The vendee, in such a case, can therefore, at the best obtain undivided interest of the signatory and not interest of other co-sharers who had not signed such an agreement. The ruling is referred in order to submit that, in the present case, specific performance of agreement to sell dt.9.12.1994 which was signed only by the first defendant as widow of the original allottee and when other legal heirs of the original allottee namely defendant nos. 3 to 5, did not sign the suit agreement. Therefore, decree for specific performance of agreement to sell dt.9.12.1994 could not have been granted as it is an equitable relief. 6. Hearing all these submissions, I think that both the Courts below recorded concurrent findings of facts by their well reasoned judgments and found that when defendant no.1 alone had executed agreement to sell the suit tenement and other defendants namely respondent nos. 2 to 4 did not consent nor signed the agreement and furthermore when the suit against defendant no.6 a statutory public body could not have been instituted without issuance and service of pre-suit statutory notice as required u/s.173 of the MHADA Act.

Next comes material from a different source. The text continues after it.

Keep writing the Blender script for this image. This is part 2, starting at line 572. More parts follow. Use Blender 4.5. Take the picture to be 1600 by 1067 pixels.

For all these reasons, upon the basis of the agreement entered into by widow of the original allottee without prior consent of MHADA as also for the reasons that other legal heirs of allottee did not sign the agreement to sell, the decree for specific performance of agreement, as prayed for should not have been passed. Taking into consideration all these facts and circumstances mentioned in the impugned Judgments, I think that the part of the decree to refund the earnest money with interest @ 6 % p.a. on the amount of Rs.51,000/- from the date 9.2.1994 till 15.9.1997 and on the amount of Rs.71,500/-w.e.f. 16.9.1997 till realization of the same was only possible equitable relief in favour of the plaintiff apart from the costs of the suit which was awarded and payable by defendant no.1. That being so, when there is no substantial question of law involved in the appeal, I am not inclined to entertain this appeal. The Second Appeal has to be dismissed at the stage of admission. It is accordingly dismissed.